Biz bundan önce yalnız O'na yalvarırdık. Çünkü iyilik eden, esirgeyen O'dur O.

– Seyyid Kutub

فَذَكِّرۡ فَمَآ أَنتَ بِنِعۡمَتِ رَبِّكَ بِكَاهِنٖ وَلَا مَجۡنُونٍ ٢٩

Ey Muhammed! Sen hatırlat, öğüt ver.
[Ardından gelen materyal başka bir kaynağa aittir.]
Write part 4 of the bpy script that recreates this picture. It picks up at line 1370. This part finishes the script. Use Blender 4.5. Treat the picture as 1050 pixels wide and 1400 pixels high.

Rabbinin nimetiyle sen, ne kahinsin ne de delisin.

– Seyyid Kutub

أَمۡ يَقُولُونَ شَاعِرٞ نَّتَرَبَّصُ بِهِۦ رَيۡبَ ٱلۡمَنُونِ ٣٠

Yoksa onlar: «Muhammed bir şairdir, zamanın onun aleyhine dönmesini gözlüyoruz» mu diyorlar?

– Seyyid Kutub

قُلۡ تَرَبَّصُواْ فَإِنِّي مَعَكُم مِّنَ ٱلۡمُتَرَبِّصِينَ ٣١

De ki: «Gözleyin, doğrusu ben de sizinle beraber gözlemekteyim.»

– Seyyid Kutub

أَمۡ تَأۡمُرُهُمۡ أَحۡلَٰمُهُم بِهَٰذَآۚ أَمۡ هُمۡ قَوۡمٞ طَاغُونَ ٣٢

Onların akılları mı bunu emreder, yoksa onlar, azgın bir topluluk mudur?

– Seyyid Kutub

أَمۡ يَقُولُونَ تَقَوَّلَهُۥۚ بَل لَّا يُؤۡمِنُونَ ٣٣

Yoksa «Onu uydurdu» mu diyorlar? Hayır, onlar inanmıyorlar.